_Task statement_: Take the line containing "Model this scene" as the first line and the line containing "scene.camera = cam" as the last, and output that span verbatim without any images.

_The data_:
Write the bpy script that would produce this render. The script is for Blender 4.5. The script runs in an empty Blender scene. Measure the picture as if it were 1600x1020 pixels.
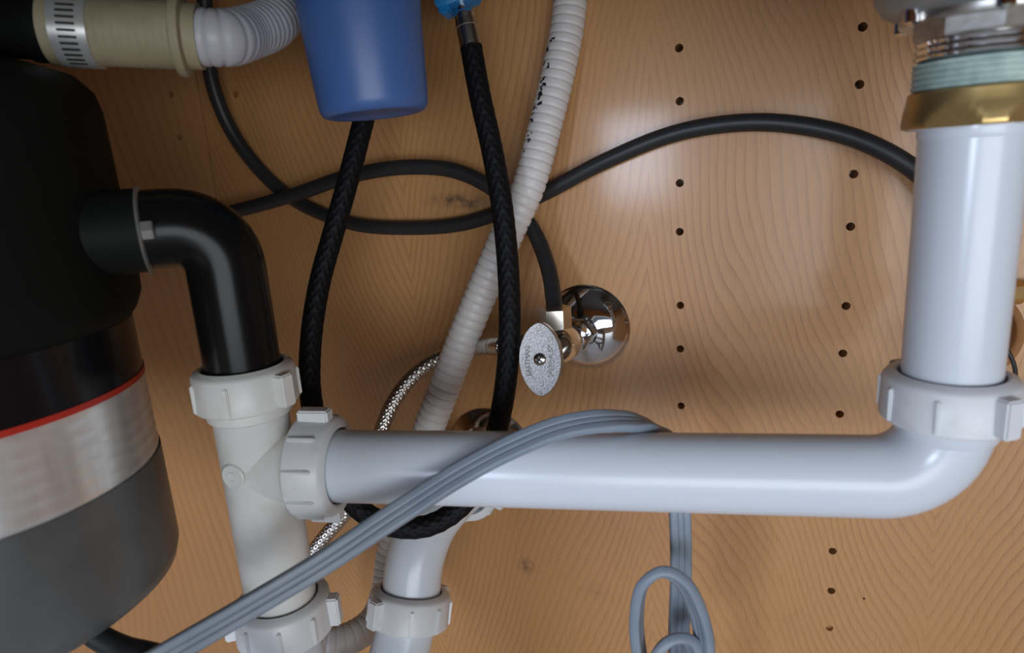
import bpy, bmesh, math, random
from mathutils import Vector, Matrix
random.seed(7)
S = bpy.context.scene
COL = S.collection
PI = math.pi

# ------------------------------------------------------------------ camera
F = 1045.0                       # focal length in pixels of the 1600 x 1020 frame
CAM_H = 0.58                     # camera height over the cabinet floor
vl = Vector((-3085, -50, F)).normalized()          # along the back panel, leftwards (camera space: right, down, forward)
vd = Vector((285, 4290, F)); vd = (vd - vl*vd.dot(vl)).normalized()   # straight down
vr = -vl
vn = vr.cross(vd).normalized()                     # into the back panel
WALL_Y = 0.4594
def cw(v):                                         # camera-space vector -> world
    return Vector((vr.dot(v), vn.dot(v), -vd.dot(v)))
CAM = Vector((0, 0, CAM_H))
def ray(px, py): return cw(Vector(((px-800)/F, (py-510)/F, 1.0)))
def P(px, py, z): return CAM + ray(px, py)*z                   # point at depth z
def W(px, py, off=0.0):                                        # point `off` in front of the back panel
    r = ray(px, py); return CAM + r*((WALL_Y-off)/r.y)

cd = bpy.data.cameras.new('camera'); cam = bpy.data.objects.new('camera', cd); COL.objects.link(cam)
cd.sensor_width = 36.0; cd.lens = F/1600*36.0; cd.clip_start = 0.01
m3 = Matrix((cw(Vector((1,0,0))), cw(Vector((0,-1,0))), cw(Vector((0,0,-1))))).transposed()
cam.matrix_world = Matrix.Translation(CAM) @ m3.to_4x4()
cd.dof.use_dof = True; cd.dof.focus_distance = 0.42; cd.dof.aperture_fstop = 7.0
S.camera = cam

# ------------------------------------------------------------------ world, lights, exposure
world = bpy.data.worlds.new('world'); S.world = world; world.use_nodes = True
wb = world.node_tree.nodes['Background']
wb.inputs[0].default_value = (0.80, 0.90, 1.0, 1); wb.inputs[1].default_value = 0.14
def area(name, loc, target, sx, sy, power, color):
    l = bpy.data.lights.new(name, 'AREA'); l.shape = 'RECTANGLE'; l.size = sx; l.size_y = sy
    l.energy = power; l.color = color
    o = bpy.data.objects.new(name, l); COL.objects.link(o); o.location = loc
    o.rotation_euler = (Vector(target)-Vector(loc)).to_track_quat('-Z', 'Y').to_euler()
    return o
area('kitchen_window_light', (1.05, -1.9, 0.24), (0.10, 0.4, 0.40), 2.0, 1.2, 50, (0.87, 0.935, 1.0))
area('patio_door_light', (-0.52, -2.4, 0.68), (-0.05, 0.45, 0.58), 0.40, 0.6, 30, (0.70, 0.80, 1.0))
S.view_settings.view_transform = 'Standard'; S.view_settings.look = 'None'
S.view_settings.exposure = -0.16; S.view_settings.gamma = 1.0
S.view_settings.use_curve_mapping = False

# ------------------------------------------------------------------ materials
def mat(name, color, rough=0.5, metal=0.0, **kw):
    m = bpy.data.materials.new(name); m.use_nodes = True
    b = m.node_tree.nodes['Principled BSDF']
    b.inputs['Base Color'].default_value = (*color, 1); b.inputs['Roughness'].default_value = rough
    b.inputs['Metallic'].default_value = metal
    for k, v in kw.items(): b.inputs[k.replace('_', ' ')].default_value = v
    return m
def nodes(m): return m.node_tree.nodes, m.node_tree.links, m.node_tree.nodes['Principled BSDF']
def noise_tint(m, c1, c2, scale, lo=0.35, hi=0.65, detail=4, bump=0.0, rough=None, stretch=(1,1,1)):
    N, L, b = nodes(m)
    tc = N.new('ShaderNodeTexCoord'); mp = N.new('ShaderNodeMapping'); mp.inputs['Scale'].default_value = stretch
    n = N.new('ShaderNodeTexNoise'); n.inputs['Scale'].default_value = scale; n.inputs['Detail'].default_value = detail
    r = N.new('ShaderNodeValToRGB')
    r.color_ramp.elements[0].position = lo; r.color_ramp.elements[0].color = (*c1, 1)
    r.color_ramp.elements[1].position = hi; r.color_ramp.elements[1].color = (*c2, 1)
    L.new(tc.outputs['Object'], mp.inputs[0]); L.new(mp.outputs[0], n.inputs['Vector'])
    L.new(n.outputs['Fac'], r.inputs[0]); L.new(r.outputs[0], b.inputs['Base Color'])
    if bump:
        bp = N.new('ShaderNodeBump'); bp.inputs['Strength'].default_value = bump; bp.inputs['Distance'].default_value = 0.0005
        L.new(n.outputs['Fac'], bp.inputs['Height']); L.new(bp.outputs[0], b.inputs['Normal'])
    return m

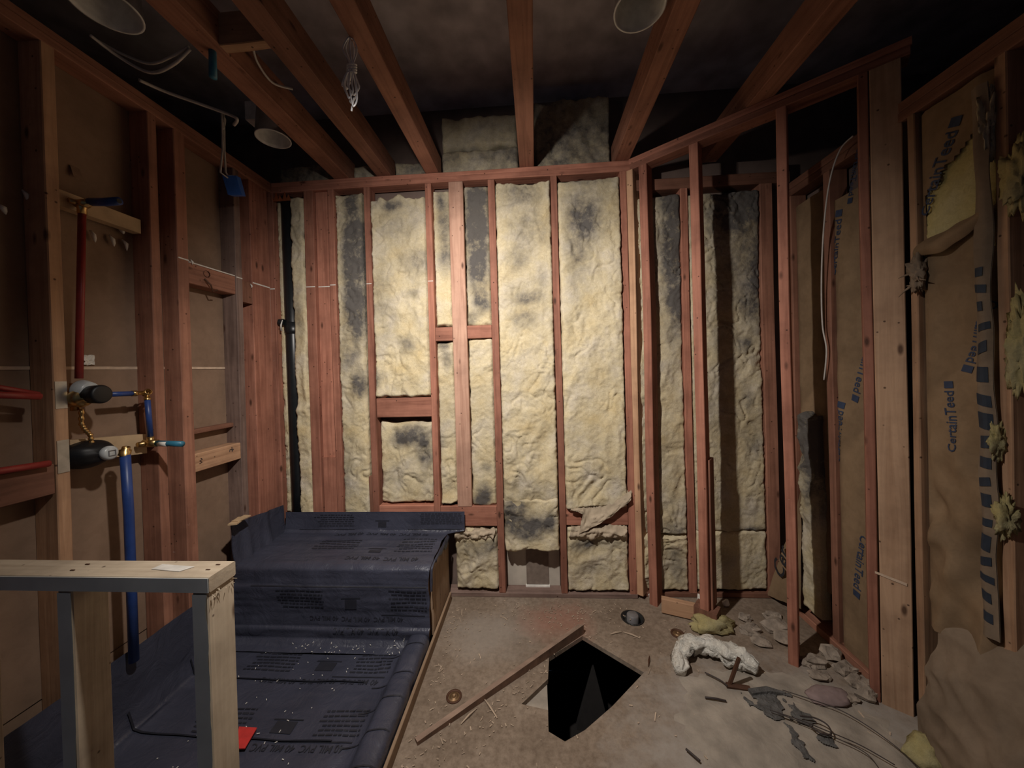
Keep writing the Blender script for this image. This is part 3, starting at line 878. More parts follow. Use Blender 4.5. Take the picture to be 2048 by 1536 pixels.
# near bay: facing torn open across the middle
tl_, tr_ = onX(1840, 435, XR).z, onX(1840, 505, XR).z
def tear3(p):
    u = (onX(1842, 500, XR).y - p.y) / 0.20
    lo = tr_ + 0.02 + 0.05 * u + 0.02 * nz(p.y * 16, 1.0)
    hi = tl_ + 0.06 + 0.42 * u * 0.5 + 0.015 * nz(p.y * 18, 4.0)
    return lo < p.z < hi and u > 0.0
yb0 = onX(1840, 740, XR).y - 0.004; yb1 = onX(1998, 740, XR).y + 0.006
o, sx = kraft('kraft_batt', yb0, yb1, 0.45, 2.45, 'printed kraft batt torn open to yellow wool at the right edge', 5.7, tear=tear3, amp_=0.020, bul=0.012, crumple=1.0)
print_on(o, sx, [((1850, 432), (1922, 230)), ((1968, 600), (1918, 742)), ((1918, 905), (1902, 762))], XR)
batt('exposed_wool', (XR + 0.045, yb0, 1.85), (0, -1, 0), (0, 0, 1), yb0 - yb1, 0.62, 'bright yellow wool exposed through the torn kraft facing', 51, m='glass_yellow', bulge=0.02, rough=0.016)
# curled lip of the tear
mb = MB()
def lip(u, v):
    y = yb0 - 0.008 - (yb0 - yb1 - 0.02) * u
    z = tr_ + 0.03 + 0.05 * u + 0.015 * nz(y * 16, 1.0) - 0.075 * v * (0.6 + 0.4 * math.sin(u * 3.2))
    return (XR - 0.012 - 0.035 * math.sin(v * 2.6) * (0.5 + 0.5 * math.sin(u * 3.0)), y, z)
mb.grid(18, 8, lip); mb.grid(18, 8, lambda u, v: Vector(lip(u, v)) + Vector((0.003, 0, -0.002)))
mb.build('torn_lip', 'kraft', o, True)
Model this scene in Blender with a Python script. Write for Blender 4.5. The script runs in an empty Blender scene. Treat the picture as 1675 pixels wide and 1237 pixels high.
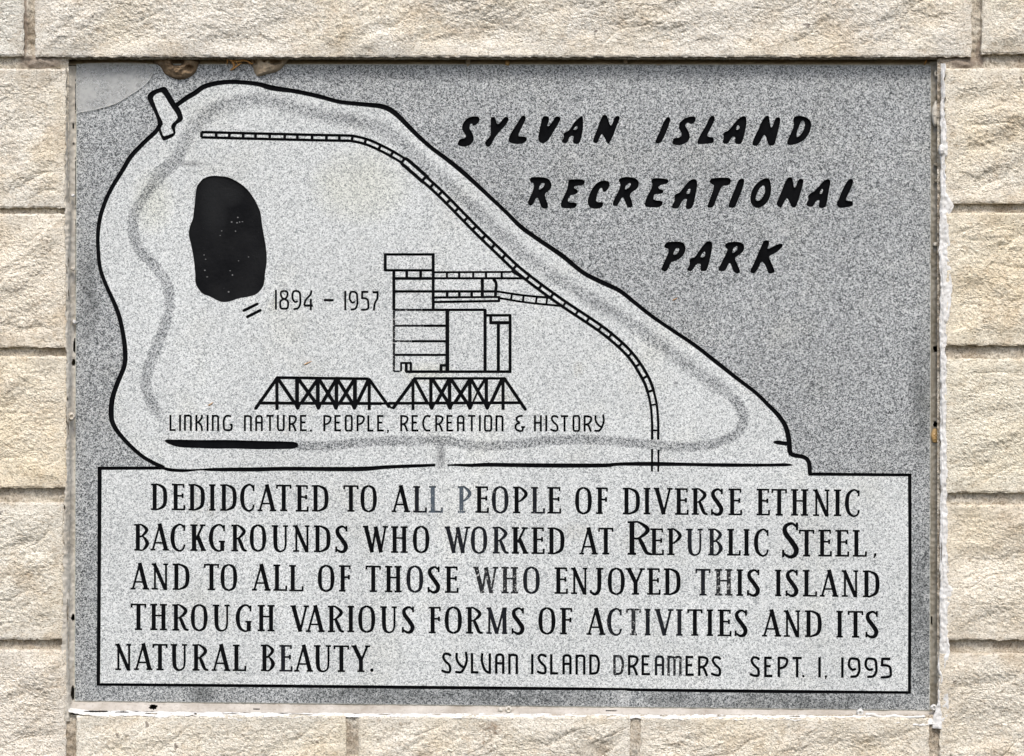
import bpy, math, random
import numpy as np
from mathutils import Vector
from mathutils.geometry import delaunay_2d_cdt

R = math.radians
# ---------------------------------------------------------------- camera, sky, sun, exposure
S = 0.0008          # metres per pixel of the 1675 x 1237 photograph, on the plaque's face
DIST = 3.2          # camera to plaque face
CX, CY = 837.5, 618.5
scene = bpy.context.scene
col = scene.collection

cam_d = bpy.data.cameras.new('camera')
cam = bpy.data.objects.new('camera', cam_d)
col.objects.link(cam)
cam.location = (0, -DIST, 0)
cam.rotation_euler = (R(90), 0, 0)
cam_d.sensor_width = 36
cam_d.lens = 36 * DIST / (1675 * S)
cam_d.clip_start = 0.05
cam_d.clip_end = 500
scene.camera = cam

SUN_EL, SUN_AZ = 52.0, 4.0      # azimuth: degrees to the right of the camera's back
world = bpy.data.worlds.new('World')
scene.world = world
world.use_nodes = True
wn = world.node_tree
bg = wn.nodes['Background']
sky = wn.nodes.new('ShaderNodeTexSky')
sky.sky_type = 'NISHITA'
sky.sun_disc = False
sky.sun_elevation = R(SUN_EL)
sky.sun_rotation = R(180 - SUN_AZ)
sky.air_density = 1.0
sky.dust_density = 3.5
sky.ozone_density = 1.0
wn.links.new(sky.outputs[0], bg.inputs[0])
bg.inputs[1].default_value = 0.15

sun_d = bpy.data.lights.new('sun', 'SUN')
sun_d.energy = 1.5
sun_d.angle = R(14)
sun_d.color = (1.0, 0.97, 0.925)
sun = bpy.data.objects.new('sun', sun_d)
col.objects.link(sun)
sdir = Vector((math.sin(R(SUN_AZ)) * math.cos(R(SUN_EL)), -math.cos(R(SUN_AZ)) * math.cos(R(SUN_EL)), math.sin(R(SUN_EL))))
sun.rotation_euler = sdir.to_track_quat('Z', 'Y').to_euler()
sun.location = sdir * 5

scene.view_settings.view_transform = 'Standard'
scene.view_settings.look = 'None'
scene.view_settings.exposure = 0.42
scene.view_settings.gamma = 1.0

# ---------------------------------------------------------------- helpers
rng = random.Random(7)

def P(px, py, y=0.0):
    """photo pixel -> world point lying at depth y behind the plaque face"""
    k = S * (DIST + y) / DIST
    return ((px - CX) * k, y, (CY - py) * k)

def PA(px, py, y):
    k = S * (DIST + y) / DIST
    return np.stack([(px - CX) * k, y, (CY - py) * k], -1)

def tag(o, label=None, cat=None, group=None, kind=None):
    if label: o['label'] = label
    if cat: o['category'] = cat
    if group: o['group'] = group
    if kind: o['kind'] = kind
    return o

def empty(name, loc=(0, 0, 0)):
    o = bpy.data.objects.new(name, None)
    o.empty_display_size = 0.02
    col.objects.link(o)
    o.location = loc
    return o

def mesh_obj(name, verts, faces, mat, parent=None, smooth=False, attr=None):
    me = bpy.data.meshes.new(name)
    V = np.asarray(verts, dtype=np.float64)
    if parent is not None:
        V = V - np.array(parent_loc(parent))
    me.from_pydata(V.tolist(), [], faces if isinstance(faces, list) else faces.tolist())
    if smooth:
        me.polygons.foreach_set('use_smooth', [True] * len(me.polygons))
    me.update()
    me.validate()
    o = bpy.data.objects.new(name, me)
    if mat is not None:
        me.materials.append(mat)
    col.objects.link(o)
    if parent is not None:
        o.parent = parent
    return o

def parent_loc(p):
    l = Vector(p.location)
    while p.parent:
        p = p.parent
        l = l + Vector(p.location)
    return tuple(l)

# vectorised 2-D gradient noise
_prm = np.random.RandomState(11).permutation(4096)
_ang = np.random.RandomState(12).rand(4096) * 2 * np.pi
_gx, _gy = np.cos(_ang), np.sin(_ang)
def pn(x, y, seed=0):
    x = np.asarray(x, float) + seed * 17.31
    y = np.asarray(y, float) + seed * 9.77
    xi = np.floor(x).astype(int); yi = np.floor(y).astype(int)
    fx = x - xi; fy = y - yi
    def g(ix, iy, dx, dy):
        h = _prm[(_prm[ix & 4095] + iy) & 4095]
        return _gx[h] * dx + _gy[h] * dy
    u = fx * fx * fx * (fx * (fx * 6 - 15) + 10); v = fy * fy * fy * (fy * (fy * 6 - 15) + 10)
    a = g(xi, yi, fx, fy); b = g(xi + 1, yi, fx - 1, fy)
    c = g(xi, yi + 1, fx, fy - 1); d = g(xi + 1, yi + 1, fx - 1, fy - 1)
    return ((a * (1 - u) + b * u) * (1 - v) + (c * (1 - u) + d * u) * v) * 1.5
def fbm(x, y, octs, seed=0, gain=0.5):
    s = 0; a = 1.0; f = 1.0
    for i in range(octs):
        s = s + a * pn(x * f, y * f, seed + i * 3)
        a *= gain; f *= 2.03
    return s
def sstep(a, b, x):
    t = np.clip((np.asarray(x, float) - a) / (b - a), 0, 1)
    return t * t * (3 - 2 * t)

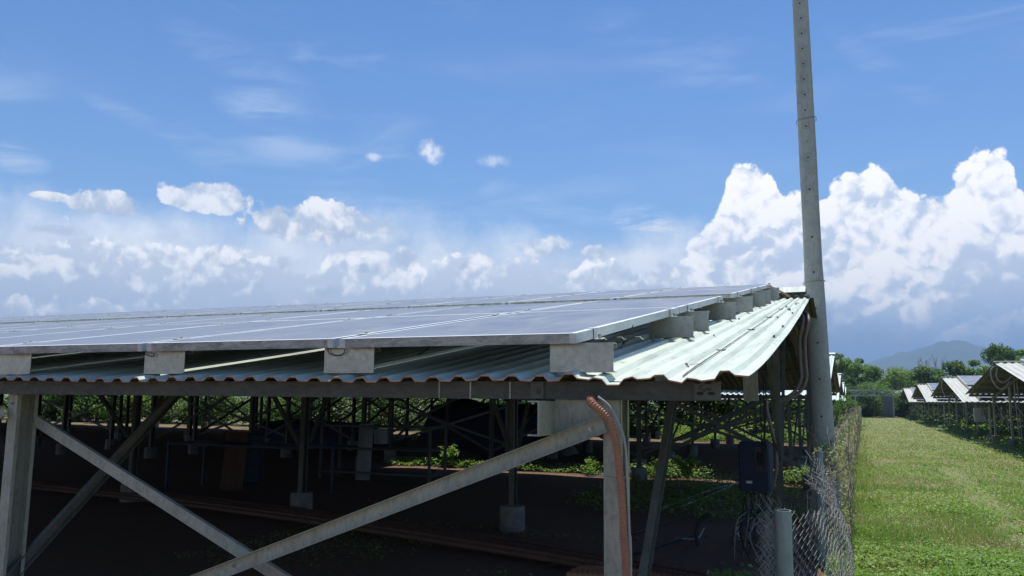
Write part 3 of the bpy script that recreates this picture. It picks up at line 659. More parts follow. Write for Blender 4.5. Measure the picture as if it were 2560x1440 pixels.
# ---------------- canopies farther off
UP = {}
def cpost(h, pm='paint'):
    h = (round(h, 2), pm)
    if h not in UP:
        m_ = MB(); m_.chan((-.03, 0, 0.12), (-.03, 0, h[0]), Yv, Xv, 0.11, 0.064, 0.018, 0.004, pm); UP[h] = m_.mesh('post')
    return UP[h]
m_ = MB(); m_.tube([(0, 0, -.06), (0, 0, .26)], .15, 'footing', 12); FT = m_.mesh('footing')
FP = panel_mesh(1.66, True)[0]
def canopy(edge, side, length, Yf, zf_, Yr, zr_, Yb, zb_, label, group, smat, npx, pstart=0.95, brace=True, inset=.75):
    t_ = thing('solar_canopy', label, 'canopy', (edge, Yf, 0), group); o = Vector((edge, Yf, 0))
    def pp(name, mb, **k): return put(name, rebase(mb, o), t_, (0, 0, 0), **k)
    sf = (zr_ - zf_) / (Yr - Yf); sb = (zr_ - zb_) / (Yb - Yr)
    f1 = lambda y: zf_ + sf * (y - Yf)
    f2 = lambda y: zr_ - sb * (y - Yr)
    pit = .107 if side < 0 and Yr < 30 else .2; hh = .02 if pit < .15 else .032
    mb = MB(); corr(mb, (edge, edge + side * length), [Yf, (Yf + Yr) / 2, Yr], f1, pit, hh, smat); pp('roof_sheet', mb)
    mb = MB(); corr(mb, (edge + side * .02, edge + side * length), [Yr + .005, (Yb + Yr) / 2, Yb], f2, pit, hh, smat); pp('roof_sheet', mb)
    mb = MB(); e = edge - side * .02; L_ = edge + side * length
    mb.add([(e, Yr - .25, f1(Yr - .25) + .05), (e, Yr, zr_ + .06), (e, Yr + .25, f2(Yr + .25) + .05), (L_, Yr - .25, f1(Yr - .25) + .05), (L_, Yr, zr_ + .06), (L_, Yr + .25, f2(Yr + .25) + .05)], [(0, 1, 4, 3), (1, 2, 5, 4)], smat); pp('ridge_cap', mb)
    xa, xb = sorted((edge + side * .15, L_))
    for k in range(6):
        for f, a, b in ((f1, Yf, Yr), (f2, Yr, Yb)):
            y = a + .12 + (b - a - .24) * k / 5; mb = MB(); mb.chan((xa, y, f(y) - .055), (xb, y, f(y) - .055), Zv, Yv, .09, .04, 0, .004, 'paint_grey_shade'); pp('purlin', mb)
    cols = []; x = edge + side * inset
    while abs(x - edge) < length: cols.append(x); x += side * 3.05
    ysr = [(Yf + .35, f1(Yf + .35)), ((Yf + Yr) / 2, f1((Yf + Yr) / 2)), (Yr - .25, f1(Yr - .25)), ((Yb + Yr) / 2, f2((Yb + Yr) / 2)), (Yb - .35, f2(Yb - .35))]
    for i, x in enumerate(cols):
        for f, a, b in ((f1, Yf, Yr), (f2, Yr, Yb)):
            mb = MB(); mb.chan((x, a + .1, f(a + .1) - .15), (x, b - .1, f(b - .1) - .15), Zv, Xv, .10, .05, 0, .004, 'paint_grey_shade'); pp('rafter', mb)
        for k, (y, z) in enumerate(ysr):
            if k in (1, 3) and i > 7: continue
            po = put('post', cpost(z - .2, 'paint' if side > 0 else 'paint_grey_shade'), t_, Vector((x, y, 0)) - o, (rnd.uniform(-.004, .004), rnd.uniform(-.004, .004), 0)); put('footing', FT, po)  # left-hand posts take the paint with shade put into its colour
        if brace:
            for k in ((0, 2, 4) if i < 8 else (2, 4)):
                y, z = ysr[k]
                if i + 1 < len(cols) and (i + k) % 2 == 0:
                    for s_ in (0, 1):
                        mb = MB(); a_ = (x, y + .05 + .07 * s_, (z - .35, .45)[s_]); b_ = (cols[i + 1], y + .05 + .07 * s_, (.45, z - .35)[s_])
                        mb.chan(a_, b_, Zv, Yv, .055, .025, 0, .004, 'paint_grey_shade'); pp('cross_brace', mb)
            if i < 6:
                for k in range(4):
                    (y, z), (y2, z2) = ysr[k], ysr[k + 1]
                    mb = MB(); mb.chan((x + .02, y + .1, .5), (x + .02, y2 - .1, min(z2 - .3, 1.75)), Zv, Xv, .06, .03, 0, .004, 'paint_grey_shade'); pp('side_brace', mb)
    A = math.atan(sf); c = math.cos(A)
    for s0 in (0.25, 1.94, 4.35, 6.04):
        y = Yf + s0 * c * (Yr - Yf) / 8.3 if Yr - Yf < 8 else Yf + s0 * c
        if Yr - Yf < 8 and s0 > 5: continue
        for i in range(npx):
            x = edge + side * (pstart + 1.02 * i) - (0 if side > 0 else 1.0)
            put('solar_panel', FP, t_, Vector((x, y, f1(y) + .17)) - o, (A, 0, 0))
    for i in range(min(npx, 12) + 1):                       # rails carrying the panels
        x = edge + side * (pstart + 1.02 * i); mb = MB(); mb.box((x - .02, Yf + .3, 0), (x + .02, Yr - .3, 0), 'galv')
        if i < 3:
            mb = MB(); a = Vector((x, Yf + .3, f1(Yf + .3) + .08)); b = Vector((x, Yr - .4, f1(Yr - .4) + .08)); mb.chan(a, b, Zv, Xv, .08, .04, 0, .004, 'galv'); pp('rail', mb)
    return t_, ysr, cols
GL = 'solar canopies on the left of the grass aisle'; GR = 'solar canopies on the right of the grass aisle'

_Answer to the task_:
Model this scene in Blender with a Python script. Write for Blender 4.5. The script runs in an empty Blender scene. Treat the picture as 1675 pixels wide and 1237 pixels high.
import bpy, math, random
import numpy as np
from mathutils import Vector
from mathutils.geometry import delaunay_2d_cdt

R = math.radians
# ---------------------------------------------------------------- camera, sky, sun, exposure
S = 0.0008          # metres per pixel of the 1675 x 1237 photograph, on the plaque's face
DIST = 3.2          # camera to plaque face
CX, CY = 837.5, 618.5
scene = bpy.context.scene
col = scene.collection

cam_d = bpy.data.cameras.new('camera')
cam = bpy.data.objects.new('camera', cam_d)
col.objects.link(cam)
cam.location = (0, -DIST, 0)
cam.rotation_euler = (R(90), 0, 0)
cam_d.sensor_width = 36
cam_d.lens = 36 * DIST / (1675 * S)
cam_d.clip_start = 0.05
cam_d.clip_end = 500
scene.camera = cam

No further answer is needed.